### Dataset content
※

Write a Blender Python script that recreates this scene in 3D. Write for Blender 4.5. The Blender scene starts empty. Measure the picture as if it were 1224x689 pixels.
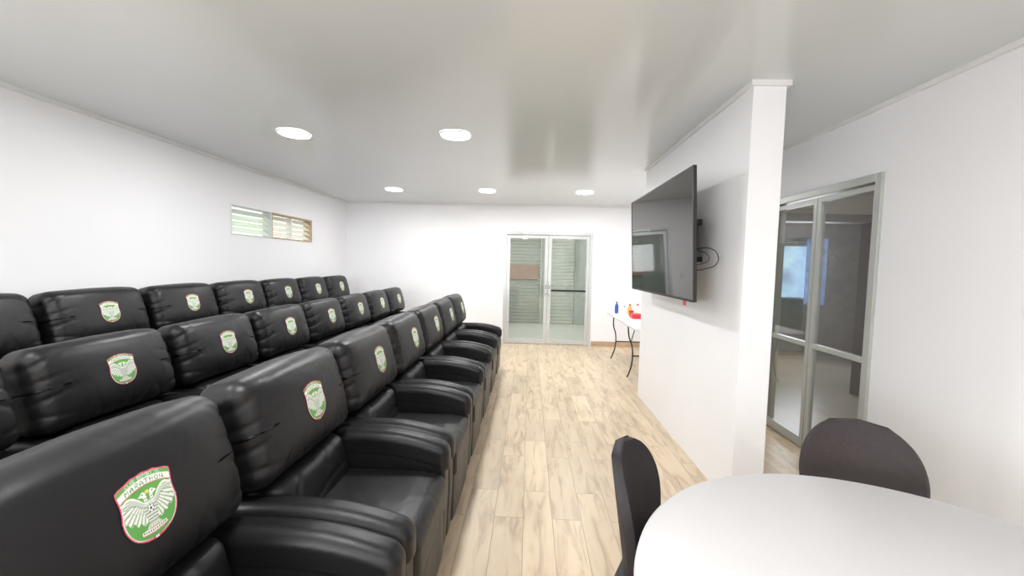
import bpy, bmesh, math, random
import numpy as np
from mathutils import Vector, Matrix, noise
from mathutils.bvhtree import BVHTree
random.seed(4)
SC=bpy.context.scene
COL=SC.collection
H=2.6; XL=-3.49; YB=7.52; XR=2.30; YF=-2.6
SC.view_settings.view_transform='Standard'
SC.view_settings.look='None'

# ------------------------------------------------------------ materials
def new_mat(name):
    m=bpy.data.materials.new(name); m.use_nodes=True
    nt=m.node_tree; b=nt.nodes['Principled BSDF']
    return m,nt,b
def pmat(name,col,rough=.5,metal=0,noise_scale=8,var=.06,bump=0,bscale=60,emis=0,coat=0,spec=None):
    m,nt,b=new_mat(name); N=nt.nodes; L=nt.links
    tc=N.new('ShaderNodeTexCoord'); n=N.new('ShaderNodeTexNoise'); n.inputs['Scale'].default_value=noise_scale
    n.inputs['Detail'].default_value=4
    L.new(tc.outputs['Object'],n.inputs['Vector'])
    r=N.new('ShaderNodeValToRGB')
    c0=[max(0,c*(1-var)) for c in col]; c1=[min(1,c*(1+var)) for c in col]
    r.color_ramp.elements[0].color=(*c0,1); r.color_ramp.elements[1].color=(*c1,1)
    r.color_ramp.elements[0].position=.3; r.color_ramp.elements[1].position=.7
    L.new(n.outputs['Fac'],r.inputs['Fac']); L.new(r.outputs['Color'],b.inputs['Base Color'])
    b.inputs['Roughness'].default_value=rough; b.inputs['Metallic'].default_value=metal
    if coat: b.inputs['Coat Weight'].default_value=coat
    if spec is not None: b.inputs['Specular IOR Level'].default_value=spec
    if emis:
        L.new(r.outputs['Color'],b.inputs['Emission Color']); b.inputs['Emission Strength'].default_value=emis
    if bump:
        n2=N.new('ShaderNodeTexNoise'); n2.inputs['Scale'].default_value=bscale; n2.inputs['Detail'].default_value=5
        L.new(tc.outputs['Object'],n2.inputs['Vector'])
        bp=N.new('ShaderNodeBump'); bp.inputs['Strength'].default_value=bump; bp.inputs['Distance'].default_value=.01
        L.new(n2.outputs['Fac'],bp.inputs['Height']); L.new(bp.outputs['Normal'],b.inputs['Normal'])
    return m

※

### What is asked
Ignore the images and quote every line of the listing exactly.

### Solution to this exercise
Write a Blender Python script that recreates this scene in 3D. Write for Blender 4.5. The Blender scene starts empty. Measure the picture as if it were 1224x689 pixels.
import bpy, bmesh, math, random
import numpy as np
from mathutils import Vector, Matrix, noise
from mathutils.bvhtree import BVHTree
random.seed(4)
SC=bpy.context.scene
COL=SC.collection
H=2.6; XL=-3.49; YB=7.52; XR=2.30; YF=-2.6
SC.view_settings.view_transform='Standard'
SC.view_settings.look='None'

# ------------------------------------------------------------ materials
def new_mat(name):
    m=bpy.data.materials.new(name); m.use_nodes=True
    nt=m.node_tree; b=nt.nodes['Principled BSDF']
    return m,nt,b
def pmat(name,col,rough=.5,metal=0,noise_scale=8,var=.06,bump=0,bscale=60,emis=0,coat=0,spec=None):
    m,nt,b=new_mat(name); N=nt.nodes; L=nt.links
    tc=N.new('ShaderNodeTexCoord'); n=N.new('ShaderNodeTexNoise'); n.inputs['Scale'].default_value=noise_scale
    n.inputs['Detail'].default_value=4
    L.new(tc.outputs['Object'],n.inputs['Vector'])
    r=N.new('ShaderNodeValToRGB')
    c0=[max(0,c*(1-var)) for c in col]; c1=[min(1,c*(1+var)) for c in col]
    r.color_ramp.elements[0].color=(*c0,1); r.color_ramp.elements[1].color=(*c1,1)
    r.color_ramp.elements[0].position=.3; r.color_ramp.elements[1].position=.7
    L.new(n.outputs['Fac'],r.inputs['Fac']); L.new(r.outputs['Color'],b.inputs['Base Color'])
    b.inputs['Roughness'].default_value=rough; b.inputs['Metallic'].default_value=metal
    if coat: b.inputs['Coat Weight'].default_value=coat
    if spec is not None: b.inputs['Specular IOR Level'].default_value=spec
    if emis:
        L.new(r.outputs['Color'],b.inputs['Emission Color']); b.inputs['Emission Strength'].default_value=emis
    if bump:
        n2=N.new('ShaderNodeTexNoise'); n2.inputs['Scale'].default_value=bscale; n2.inputs['Detail'].default_value=5
        L.new(tc.outputs['Object'],n2.inputs['Vector'])
        bp=N.new('ShaderNodeBump'); bp.inputs['Strength'].default_value=bump; bp.inputs['Distance'].default_value=.01
        L.new(n2.outputs['Fac'],bp.inputs['Height']); L.new(bp.outputs['Normal'],b.inputs['Normal'])
    return m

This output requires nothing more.